La carta Fico per raggiungere due obiettivi
Il suo nome potrebbe dare un segnale al Pd ed evitare tensioni interne sull’asse con la Lega
ROMA Due immagini, per segnalare che in politica il tempo corre fulmineo: Rimini, 24 settembre 2017, Roberto Fico si rifiuta di salire sul palco e discute animatamente con Luigi Di Maio, che non riconosce come capo del Movimento; Montecitorio, 20 marzo 2018, un Fico sorridente entra a braccetto con Di Maio nell’assemblea dei neodeputati, accolto da un lungo applauso che sancisce una sintonia ritrovata. Non è un caso, dunque, che il nome di Fico venga sempre più accreditato come uno dei candidati 5 Stelle per guidare Montecitorio.
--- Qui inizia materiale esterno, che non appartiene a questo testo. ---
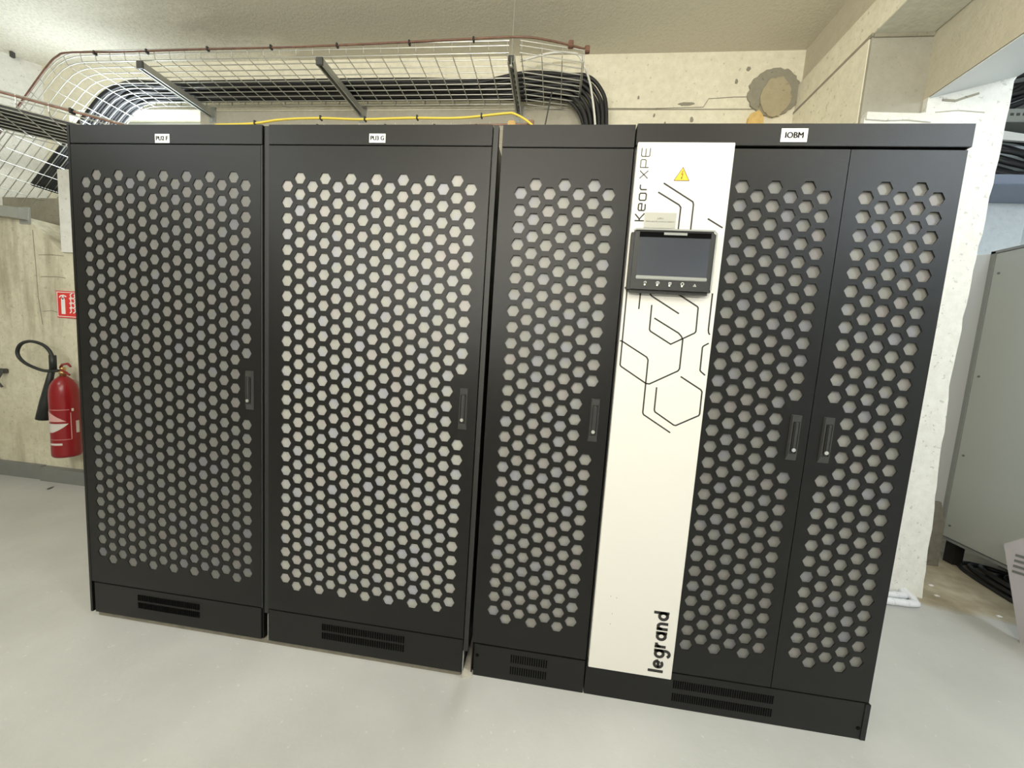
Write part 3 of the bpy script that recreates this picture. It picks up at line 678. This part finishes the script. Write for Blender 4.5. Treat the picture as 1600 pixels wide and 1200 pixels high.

La voce si è fatta più insistente, anche dopo l’incontro riservato tra i due, ieri mattina, prima dell’assemblea. Non è detto che Fico sarà la carta giocata alla fine dei colloqui, ma ci sono diverse buone ragioni perché lo sia. E ce n’è una che consiglia prudenza allo stesso Fico, che ieri negava: il deputato napoletano, prima di diventare presidente della Commissione di Vigilanza, è stato candidato un po’ a tutto. A governatore della Campania (arrivando quarto, con l’1,34 per cento e 39 voti). A sindaco di Napoli (sesto, dietro Clemente Mastella). Ma soprattutto, nel 2013, fu candidato proprio a presidente della Camera.
Allora fu un’assemblea infuocata dei 5 Stelle neoeletti, durata sei ore, a incoronarlo. Oggi, a dimostrazione della rapidità dei tempi politici, la retorica assemblearista è definitivamente tramontata e a decidere è un uomo solo al comando, Luigi Di Maio (con la collaborazione di Davide Casaleggio, che nel Movimento non ricopre alcun incarico). Al tempo a Montecitorio salì Laura Boldrini. E più tardi fu il collega di M5S Di Maio a ottenere una buona ribalta, diventando vicepresidente della Camera.
Nel frattempo, Fico ha cambiato pelle più volte. Le origini di sinistra (votò Bassolino e poi Rifondazione) lo hanno portato spesso a prendere posizioni critiche sulla linea. Il deputato napoletano è stato descritto dai retroscena come il capo della fronda dei dissidenti. I quali hanno cambiato più volte nel tempo profilo, quantità e maglietta, passando da «ortodossi» a «pragmatici» e viceversa. Poi, negli ultimi mesi, è avvenuto l’allineamento con i vertici e con il nuovo corso impresso da Di Maio. Tanto che poche settimane fa, il suo nome è circolato (prima di essere misteriosamente espunto) anche nella squadra dei «ministri», presentata in pompa magna da Di Maio.
A suggerire ai vertici di riprenderlo in considerazione per Montecitorio ci sono un paio di ragioni. La prima è che il deputato ex barricadero potrebbe rassicurare il Pd e intercettare qualche voto a sinistra (anche se la presidenza della Vigilanza gli ha provocato più di un nemico). L’altra è perfettamente speculare. Perché è noto come Fico non ami la Lega, tanto da aver contestato in passato l’ipotesi di un’alleanza.
Ieri, alle agenzie che provavano a farglielo notare, chiedendogli se approverebbe un’alleanza con il Carroccio, ha risposto infastidito: «Fate solo teatro». A pochi passi, però, un suo fedelissimo, Giuseppe Brescia, ha aperto: «Sui temi si possono fare alleanze con tutti». Insomma, un accordo che conducesse Fico a Montecitorio potrebbe, almeno nelle intenzioni dei vertici, renderlo più malleabile sul tema delle alleanze. Spianando la strada a un controllo, già piuttosto militare, della pattuglia parlamentare. Fermo restando che molti dei nuovi sono un’incognita tutta da scoprire e che non è detto che non si replichino i meccanismi della scorsa legislatura. Ma, per ora, siamo ai sorrisi e alle entrate a braccetto, con tanto di standing ovation.